PROBLEM TO WORK ON -> Give the lines of the material verbatim, from the first line to the line with "scene = bpy.context.scene", including both.

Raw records
>> Begin

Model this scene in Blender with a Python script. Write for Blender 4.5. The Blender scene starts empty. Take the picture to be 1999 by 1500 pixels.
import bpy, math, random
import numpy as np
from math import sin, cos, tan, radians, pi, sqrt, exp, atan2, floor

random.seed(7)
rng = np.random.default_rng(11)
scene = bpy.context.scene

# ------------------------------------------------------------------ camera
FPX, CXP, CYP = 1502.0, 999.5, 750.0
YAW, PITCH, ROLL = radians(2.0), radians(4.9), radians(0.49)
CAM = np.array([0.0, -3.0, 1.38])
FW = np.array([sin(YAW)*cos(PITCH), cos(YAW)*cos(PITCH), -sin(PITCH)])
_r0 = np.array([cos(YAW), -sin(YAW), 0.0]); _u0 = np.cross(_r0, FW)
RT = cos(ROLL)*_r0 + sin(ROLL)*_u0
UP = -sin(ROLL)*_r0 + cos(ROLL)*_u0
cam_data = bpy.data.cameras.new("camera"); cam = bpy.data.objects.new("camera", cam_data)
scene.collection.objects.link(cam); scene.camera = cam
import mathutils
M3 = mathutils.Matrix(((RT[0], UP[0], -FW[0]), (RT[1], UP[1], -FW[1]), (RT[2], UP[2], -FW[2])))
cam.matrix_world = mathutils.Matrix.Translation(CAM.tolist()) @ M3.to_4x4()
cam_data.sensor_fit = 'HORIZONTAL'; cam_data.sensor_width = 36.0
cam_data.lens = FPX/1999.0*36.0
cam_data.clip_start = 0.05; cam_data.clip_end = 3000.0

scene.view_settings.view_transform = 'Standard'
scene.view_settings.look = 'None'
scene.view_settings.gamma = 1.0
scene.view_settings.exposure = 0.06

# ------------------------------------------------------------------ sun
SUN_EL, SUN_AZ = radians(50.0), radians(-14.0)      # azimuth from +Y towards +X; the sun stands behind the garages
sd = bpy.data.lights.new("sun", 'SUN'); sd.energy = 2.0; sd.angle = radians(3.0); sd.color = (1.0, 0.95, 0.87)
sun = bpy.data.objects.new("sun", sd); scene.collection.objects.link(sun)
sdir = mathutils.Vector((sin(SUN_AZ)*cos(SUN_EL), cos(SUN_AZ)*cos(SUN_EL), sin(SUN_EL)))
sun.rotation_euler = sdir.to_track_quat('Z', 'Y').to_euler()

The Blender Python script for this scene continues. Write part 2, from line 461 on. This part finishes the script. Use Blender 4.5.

>> End

EXERCISE RESPONSE ->
Model this scene in Blender with a Python script. Write for Blender 4.5. The Blender scene starts empty. Take the picture to be 1999 by 1500 pixels.
import bpy, math, random
import numpy as np
from math import sin, cos, tan, radians, pi, sqrt, exp, atan2, floor

random.seed(7)
rng = np.random.default_rng(11)
scene = bpy.context.scene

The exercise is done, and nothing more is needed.